[Entries with scene source code]
────────────────────

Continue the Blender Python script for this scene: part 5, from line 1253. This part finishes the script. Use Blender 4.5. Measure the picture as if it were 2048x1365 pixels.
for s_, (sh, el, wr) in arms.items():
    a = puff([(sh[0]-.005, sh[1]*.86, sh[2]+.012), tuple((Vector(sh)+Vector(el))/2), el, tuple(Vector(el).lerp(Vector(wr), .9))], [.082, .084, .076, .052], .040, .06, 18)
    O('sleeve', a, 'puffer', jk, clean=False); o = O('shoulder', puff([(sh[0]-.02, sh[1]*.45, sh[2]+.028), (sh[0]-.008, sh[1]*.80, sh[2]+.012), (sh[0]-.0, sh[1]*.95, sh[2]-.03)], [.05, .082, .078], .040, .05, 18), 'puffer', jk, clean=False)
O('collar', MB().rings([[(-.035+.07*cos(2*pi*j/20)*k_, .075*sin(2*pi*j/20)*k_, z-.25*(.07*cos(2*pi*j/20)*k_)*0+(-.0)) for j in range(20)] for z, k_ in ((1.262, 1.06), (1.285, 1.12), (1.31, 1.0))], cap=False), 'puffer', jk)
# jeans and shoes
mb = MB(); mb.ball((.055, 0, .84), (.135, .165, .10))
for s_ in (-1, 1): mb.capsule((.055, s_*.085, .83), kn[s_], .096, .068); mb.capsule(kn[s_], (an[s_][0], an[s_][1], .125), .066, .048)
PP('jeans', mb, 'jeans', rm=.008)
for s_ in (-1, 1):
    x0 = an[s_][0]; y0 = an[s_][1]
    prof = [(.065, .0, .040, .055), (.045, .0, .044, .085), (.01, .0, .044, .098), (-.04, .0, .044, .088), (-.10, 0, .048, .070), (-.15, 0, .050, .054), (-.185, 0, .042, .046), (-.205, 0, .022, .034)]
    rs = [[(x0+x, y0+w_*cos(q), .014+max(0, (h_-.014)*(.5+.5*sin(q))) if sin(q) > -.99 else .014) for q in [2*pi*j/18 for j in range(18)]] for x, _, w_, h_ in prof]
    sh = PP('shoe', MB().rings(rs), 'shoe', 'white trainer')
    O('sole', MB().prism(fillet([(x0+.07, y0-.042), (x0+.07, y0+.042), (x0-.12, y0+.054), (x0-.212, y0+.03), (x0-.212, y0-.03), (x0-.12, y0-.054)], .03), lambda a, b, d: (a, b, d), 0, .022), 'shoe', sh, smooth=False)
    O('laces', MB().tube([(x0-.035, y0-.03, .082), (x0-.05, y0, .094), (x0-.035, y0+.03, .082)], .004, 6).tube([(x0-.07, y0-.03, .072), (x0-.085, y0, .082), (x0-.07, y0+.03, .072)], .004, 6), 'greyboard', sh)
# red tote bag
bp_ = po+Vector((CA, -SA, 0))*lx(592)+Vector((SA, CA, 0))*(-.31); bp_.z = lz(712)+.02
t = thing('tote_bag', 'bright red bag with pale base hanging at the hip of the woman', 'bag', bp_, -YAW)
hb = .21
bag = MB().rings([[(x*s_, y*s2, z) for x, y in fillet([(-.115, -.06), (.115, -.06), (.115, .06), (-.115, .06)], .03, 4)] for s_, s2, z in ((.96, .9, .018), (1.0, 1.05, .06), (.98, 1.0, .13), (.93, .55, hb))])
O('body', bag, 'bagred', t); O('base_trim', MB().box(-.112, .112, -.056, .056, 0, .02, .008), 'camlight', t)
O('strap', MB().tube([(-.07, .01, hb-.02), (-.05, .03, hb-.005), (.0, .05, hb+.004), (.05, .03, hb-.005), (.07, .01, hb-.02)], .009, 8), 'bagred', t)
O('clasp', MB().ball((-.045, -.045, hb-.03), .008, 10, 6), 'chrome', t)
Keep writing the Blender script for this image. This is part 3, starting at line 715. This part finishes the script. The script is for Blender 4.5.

────────────────────

### Aim
Retype all the material above precisely, with no line left out.

### Answer in full
Continue the Blender Python script for this scene: part 5, from line 1253. This part finishes the script. Use Blender 4.5. Measure the picture as if it were 2048x1365 pixels.
for s_, (sh, el, wr) in arms.items():
    a = puff([(sh[0]-.005, sh[1]*.86, sh[2]+.012), tuple((Vector(sh)+Vector(el))/2), el, tuple(Vector(el).lerp(Vector(wr), .9))], [.082, .084, .076, .052], .040, .06, 18)
    O('sleeve', a, 'puffer', jk, clean=False); o = O('shoulder', puff([(sh[0]-.02, sh[1]*.45, sh[2]+.028), (sh[0]-.008, sh[1]*.80, sh[2]+.012), (sh[0]-.0, sh[1]*.95, sh[2]-.03)], [.05, .082, .078], .040, .05, 18), 'puffer', jk, clean=False)
O('collar', MB().rings([[(-.035+.07*cos(2*pi*j/20)*k_, .075*sin(2*pi*j/20)*k_, z-.25*(.07*cos(2*pi*j/20)*k_)*0+(-.0)) for j in range(20)] for z, k_ in ((1.262, 1.06), (1.285, 1.12), (1.31, 1.0))], cap=False), 'puffer', jk)
# jeans and shoes
mb = MB(); mb.ball((.055, 0, .84), (.135, .165, .10))
for s_ in (-1, 1): mb.capsule((.055, s_*.085, .83), kn[s_], .096, .068); mb.capsule(kn[s_], (an[s_][0], an[s_][1], .125), .066, .048)
PP('jeans', mb, 'jeans', rm=.008)
for s_ in (-1, 1):
    x0 = an[s_][0]; y0 = an[s_][1]
    prof = [(.065, .0, .040, .055), (.045, .0, .044, .085), (.01, .0, .044, .098), (-.04, .0, .044, .088), (-.10, 0, .048, .070), (-.15, 0, .050, .054), (-.185, 0, .042, .046), (-.205, 0, .022, .034)]
    rs = [[(x0+x, y0+w_*cos(q), .014+max(0, (h_-.014)*(.5+.5*sin(q))) if sin(q) > -.99 else .014) for q in [2*pi*j/18 for j in range(18)]] for x, _, w_, h_ in prof]
    sh = PP('shoe', MB().rings(rs), 'shoe', 'white trainer')
    O('sole', MB().prism(fillet([(x0+.07, y0-.042), (x0+.07, y0+.042), (x0-.12, y0+.054), (x0-.212, y0+.03), (x0-.212, y0-.03), (x0-.12, y0-.054)], .03), lambda a, b, d: (a, b, d), 0, .022), 'shoe', sh, smooth=False)
    O('laces', MB().tube([(x0-.035, y0-.03, .082), (x0-.05, y0, .094), (x0-.035, y0+.03, .082)], .004, 6).tube([(x0-.07, y0-.03, .072), (x0-.085, y0, .082), (x0-.07, y0+.03, .072)], .004, 6), 'greyboard', sh)
# red tote bag
bp_ = po+Vector((CA, -SA, 0))*lx(592)+Vector((SA, CA, 0))*(-.31); bp_.z = lz(712)+.02
t = thing('tote_bag', 'bright red bag with pale base hanging at the hip of the woman', 'bag', bp_, -YAW)
hb = .21
bag = MB().rings([[(x*s_, y*s2, z) for x, y in fillet([(-.115, -.06), (.115, -.06), (.115, .06), (-.115, .06)], .03, 4)] for s_, s2, z in ((.96, .9, .018), (1.0, 1.05, .06), (.98, 1.0, .13), (.93, .55, hb))])
O('body', bag, 'bagred', t); O('base_trim', MB().box(-.112, .112, -.056, .056, 0, .02, .008), 'camlight', t)
O('strap', MB().tube([(-.07, .01, hb-.02), (-.05, .03, hb-.005), (.0, .05, hb+.004), (.05, .03, hb-.005), (.07, .01, hb-.02)], .009, 8), 'bagred', t)
O('clasp', MB().ball((-.045, -.045, hb-.03), .008, 10, 6), 'chrome', t)
Keep writing the Blender script for this image. This is part 3, starting at line 715. This part finishes the script. The script is for Blender 4.5.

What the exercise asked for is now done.